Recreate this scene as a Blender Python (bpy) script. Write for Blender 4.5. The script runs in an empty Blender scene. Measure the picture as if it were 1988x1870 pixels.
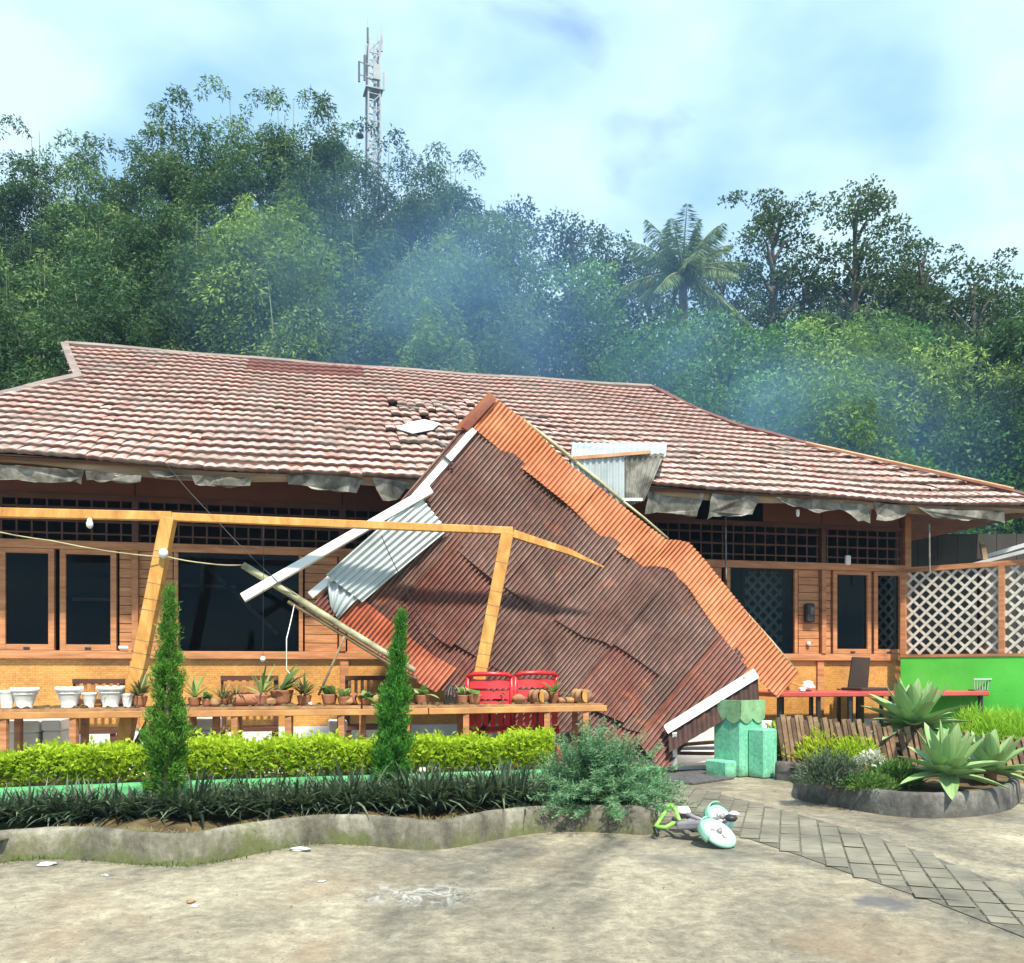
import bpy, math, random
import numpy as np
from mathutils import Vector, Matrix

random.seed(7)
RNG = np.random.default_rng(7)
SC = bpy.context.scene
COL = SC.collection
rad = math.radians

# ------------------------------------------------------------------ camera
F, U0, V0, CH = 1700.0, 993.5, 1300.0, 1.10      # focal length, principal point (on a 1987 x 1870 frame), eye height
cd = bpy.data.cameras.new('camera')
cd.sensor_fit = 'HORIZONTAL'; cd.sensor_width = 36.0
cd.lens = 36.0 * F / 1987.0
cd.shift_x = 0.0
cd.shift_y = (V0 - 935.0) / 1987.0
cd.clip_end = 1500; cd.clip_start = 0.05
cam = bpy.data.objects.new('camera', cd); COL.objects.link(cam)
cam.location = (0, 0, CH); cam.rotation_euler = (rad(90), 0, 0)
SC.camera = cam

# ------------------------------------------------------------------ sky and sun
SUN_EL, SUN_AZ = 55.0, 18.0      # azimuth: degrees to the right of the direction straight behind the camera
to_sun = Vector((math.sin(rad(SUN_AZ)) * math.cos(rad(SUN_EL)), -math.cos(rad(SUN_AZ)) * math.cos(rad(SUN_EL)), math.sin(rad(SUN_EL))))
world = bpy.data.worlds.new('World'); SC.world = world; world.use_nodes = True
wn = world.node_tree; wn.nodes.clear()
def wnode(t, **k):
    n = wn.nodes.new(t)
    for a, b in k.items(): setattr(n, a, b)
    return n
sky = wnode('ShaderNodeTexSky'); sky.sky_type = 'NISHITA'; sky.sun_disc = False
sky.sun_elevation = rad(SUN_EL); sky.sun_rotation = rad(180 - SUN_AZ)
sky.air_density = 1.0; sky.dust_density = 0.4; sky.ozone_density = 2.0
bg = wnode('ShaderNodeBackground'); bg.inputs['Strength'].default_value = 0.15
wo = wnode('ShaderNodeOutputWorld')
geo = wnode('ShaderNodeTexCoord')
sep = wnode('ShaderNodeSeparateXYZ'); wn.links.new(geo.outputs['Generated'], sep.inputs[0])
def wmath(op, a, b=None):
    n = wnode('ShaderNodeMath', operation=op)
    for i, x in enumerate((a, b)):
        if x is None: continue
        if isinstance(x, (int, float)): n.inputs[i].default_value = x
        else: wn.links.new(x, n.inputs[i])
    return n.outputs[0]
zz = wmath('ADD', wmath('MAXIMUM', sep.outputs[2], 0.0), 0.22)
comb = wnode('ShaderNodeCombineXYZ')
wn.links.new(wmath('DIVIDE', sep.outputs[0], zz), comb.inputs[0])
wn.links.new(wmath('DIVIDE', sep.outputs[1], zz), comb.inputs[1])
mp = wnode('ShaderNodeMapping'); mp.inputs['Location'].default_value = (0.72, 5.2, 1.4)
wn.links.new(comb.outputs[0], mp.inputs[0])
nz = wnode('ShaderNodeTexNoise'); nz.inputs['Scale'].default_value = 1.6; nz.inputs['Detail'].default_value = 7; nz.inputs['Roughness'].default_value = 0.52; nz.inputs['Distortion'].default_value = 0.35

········

> **Problem to work on**: Leave the images out and output the remaining material exactly as it stands.

> **Right answer**:
Recreate this scene as a Blender Python (bpy) script. Write for Blender 4.5. The script runs in an empty Blender scene. Measure the picture as if it were 1988x1870 pixels.
import bpy, math, random
import numpy as np
from mathutils import Vector, Matrix

random.seed(7)
RNG = np.random.default_rng(7)
SC = bpy.context.scene
COL = SC.collection
rad = math.radians

# ------------------------------------------------------------------ camera
F, U0, V0, CH = 1700.0, 993.5, 1300.0, 1.10      # focal length, principal point (on a 1987 x 1870 frame), eye height
cd = bpy.data.cameras.new('camera')
cd.sensor_fit = 'HORIZONTAL'; cd.sensor_width = 36.0
cd.lens = 36.0 * F / 1987.0
cd.shift_x = 0.0
cd.shift_y = (V0 - 935.0) / 1987.0
cd.clip_end = 1500; cd.clip_start = 0.05
cam = bpy.data.objects.new('camera', cd); COL.objects.link(cam)
cam.location = (0, 0, CH); cam.rotation_euler = (rad(90), 0, 0)
SC.camera = cam

# ------------------------------------------------------------------ sky and sun
SUN_EL, SUN_AZ = 55.0, 18.0      # azimuth: degrees to the right of the direction straight behind the camera
to_sun = Vector((math.sin(rad(SUN_AZ)) * math.cos(rad(SUN_EL)), -math.cos(rad(SUN_AZ)) * math.cos(rad(SUN_EL)), math.sin(rad(SUN_EL))))
world = bpy.data.worlds.new('World'); SC.world = world; world.use_nodes = True
wn = world.node_tree; wn.nodes.clear()
def wnode(t, **k):
    n = wn.nodes.new(t)
    for a, b in k.items(): setattr(n, a, b)
    return n
sky = wnode('ShaderNodeTexSky'); sky.sky_type = 'NISHITA'; sky.sun_disc = False
sky.sun_elevation = rad(SUN_EL); sky.sun_rotation = rad(180 - SUN_AZ)
sky.air_density = 1.0; sky.dust_density = 0.4; sky.ozone_density = 2.0
bg = wnode('ShaderNodeBackground'); bg.inputs['Strength'].default_value = 0.15
wo = wnode('ShaderNodeOutputWorld')
geo = wnode('ShaderNodeTexCoord')
sep = wnode('ShaderNodeSeparateXYZ'); wn.links.new(geo.outputs['Generated'], sep.inputs[0])
def wmath(op, a, b=None):
    n = wnode('ShaderNodeMath', operation=op)
    for i, x in enumerate((a, b)):
        if x is None: continue
        if isinstance(x, (int, float)): n.inputs[i].default_value = x
        else: wn.links.new(x, n.inputs[i])
    return n.outputs[0]
zz = wmath('ADD', wmath('MAXIMUM', sep.outputs[2], 0.0), 0.22)
comb = wnode('ShaderNodeCombineXYZ')
wn.links.new(wmath('DIVIDE', sep.outputs[0], zz), comb.inputs[0])
wn.links.new(wmath('DIVIDE', sep.outputs[1], zz), comb.inputs[1])
mp = wnode('ShaderNodeMapping'); mp.inputs['Location'].default_value = (0.72, 5.2, 1.4)
wn.links.new(comb.outputs[0], mp.inputs[0])
nz = wnode('ShaderNodeTexNoise'); nz.inputs['Scale'].default_value = 1.6; nz.inputs['Detail'].default_value = 7; nz.inputs['Roughness'].default_value = 0.52; nz.inputs['Distortion'].default_value = 0.35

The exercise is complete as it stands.